I've been playing with this, and on top of STM as it exists, managed to neatly interleave it with sqite3 and postgres. To do so with postgres, however, required setting the locking mode to be a bit more restrictive than it is out-of-the-box. Clever use of encapsulation and monad transformers gets you 90% of the way there quite easily. Note, however, that unsafeIOToSTM is *much* more unsafe at the moment than you would expect -- in fact there is no "safe" way to use it at all, due to the interaction of exceptions and rollbacks at the moment. The thread about this on glasgow-haskell-users[1], along with my initial note, has a very useful reply by Simon Marlow where he both explains some things about the STM implementation and logic behind it that I didn't understand, and also describes how the GHC team intends to fix this at some point in the future.

Regards,
Sterl.

[1] http://www.nabble.com/Where-STM-is-unstable-at-the-moment%2C-and- how-we-can-fix-it-tc19236082.html#a19236082


On Sep 9, 2008, at 6:08 AM, Arnar Birgisson wrote:

On Tue, Sep 9, 2008 at 11:58, Jules Bean <[EMAIL PROTECTED]> wrote:
Maybe this is an idea for an extension to the STM system, adding
something like unsafeIOToSTM, except that in addition to the main IO
action, it also takes two more IO actions that are invoked on rollback
and commit, respectively.

This might allow for integration with transactional systems (e.g. a
remote transaction on an rdbms), although to support two-phased commit
we'd need a third action for the "prepare" step.

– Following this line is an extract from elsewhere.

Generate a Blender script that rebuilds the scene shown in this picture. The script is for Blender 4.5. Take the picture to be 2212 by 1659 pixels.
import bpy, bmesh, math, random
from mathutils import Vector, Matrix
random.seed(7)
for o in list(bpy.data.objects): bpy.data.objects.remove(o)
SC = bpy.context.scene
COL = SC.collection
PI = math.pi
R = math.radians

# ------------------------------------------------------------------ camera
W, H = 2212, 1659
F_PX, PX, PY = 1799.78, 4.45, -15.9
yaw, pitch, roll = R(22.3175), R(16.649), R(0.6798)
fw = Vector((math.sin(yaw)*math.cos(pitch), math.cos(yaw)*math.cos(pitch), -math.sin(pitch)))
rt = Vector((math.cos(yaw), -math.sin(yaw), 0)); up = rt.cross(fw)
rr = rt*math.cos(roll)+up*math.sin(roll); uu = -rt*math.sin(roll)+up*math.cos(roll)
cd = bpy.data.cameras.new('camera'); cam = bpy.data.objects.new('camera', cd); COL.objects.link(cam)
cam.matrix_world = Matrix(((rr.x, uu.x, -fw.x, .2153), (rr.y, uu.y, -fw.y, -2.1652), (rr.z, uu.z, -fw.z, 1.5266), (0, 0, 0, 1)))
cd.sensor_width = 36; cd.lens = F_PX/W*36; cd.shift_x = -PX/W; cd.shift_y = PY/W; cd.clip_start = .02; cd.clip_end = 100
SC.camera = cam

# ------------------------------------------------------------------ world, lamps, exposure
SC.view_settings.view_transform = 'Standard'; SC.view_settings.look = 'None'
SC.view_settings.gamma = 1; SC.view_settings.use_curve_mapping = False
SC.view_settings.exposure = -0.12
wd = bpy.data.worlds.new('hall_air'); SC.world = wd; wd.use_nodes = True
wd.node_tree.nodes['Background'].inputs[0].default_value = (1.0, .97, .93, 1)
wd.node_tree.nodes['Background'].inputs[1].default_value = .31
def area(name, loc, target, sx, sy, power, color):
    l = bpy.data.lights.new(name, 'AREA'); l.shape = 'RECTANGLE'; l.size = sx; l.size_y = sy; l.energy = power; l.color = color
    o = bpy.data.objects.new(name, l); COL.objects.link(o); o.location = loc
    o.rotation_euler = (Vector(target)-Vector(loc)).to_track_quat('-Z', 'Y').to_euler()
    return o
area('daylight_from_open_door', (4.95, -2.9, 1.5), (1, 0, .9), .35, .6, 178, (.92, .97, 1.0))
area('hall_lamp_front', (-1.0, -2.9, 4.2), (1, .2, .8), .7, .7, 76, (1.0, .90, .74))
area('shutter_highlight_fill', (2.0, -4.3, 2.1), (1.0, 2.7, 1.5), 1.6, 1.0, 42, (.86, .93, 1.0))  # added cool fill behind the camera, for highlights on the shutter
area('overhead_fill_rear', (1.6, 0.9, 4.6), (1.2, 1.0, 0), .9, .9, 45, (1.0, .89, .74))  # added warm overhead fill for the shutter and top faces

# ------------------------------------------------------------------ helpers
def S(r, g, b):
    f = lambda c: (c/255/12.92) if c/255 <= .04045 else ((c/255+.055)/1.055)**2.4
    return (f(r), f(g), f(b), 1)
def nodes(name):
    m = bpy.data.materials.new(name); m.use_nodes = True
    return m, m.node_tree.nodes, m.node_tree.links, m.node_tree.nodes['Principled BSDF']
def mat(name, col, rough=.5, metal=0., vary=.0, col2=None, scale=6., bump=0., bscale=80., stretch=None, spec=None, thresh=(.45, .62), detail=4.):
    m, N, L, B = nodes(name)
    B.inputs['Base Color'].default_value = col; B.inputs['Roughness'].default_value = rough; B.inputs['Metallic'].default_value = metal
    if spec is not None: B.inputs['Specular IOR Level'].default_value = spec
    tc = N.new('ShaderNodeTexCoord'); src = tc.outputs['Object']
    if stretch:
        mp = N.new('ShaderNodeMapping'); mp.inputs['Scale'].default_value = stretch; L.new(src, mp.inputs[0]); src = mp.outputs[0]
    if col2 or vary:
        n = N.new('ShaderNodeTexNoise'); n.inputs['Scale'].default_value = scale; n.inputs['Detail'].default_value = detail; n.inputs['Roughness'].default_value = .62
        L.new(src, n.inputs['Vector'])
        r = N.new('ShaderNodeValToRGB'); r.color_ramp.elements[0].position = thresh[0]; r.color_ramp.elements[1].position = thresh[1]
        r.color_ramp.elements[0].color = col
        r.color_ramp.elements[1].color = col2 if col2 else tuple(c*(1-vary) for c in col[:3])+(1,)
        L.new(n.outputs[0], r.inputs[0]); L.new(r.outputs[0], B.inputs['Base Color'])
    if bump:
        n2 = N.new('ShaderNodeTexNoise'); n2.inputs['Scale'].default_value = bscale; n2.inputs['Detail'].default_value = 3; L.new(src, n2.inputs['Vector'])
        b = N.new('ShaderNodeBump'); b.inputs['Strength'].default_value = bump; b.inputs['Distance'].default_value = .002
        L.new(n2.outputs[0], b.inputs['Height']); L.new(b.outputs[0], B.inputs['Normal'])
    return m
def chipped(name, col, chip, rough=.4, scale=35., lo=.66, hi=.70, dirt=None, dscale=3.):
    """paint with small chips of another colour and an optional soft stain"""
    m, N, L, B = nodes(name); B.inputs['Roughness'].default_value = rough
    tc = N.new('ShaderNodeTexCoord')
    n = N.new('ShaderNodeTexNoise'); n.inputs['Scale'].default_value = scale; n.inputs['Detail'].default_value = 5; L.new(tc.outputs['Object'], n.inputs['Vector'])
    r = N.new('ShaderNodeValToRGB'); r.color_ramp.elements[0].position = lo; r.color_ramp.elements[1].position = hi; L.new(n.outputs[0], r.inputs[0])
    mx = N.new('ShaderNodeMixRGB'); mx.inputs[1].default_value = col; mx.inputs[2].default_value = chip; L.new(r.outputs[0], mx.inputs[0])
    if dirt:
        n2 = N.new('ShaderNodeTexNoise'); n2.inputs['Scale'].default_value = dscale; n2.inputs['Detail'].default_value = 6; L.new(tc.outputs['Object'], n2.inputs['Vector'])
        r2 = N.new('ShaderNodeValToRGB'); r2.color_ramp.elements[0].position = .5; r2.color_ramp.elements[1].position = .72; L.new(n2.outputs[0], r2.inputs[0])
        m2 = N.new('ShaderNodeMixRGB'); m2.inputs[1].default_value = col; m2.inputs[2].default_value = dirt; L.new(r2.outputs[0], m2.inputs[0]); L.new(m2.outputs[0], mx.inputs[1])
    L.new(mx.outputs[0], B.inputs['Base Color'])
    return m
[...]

That would be an absolutely killer feature.

A common problem in large systems is that the underlying RDBMS supports
transactionality, but then the software layer has to handle its own
rollbacks. I've seen some nasty bugs when the DB rolled back and the
software didn't.

If we could have a transactional RDBMS linked into STM with matching
semantics, that would be a very nice thing.

I think this is entirely doable. For comparison we already have done
this with another STM framework, the DSTM2 library for Java. I.e. we
hooked into prepare, commit and rollback and integrated with both
MySQL transactions and a transactional file system library from Apache
Commons.

I'm not yet involved enough with the GHC library code, but I guess
this would require the addition of a "prepare" phase to the STM code.

There's also the question of what to do when the remote TX system
indicates failure, should the transaction be retried or aborted? In
the DSTM2 case we make it abort and throws an exception encapsulating
the remote error to the code that initiated the TX (in Haskell's case,
the caller of atomically).

On a related note, we do have a paper on utilizing the STM system for
authorization and policy enforcement in general. The paper is to be
presented at CCS'08, and has an implementation on top of DSTM2, but we
have a technical report in the works that implements this on top of
the Haskell STM and gives operational semantics for the whole thing.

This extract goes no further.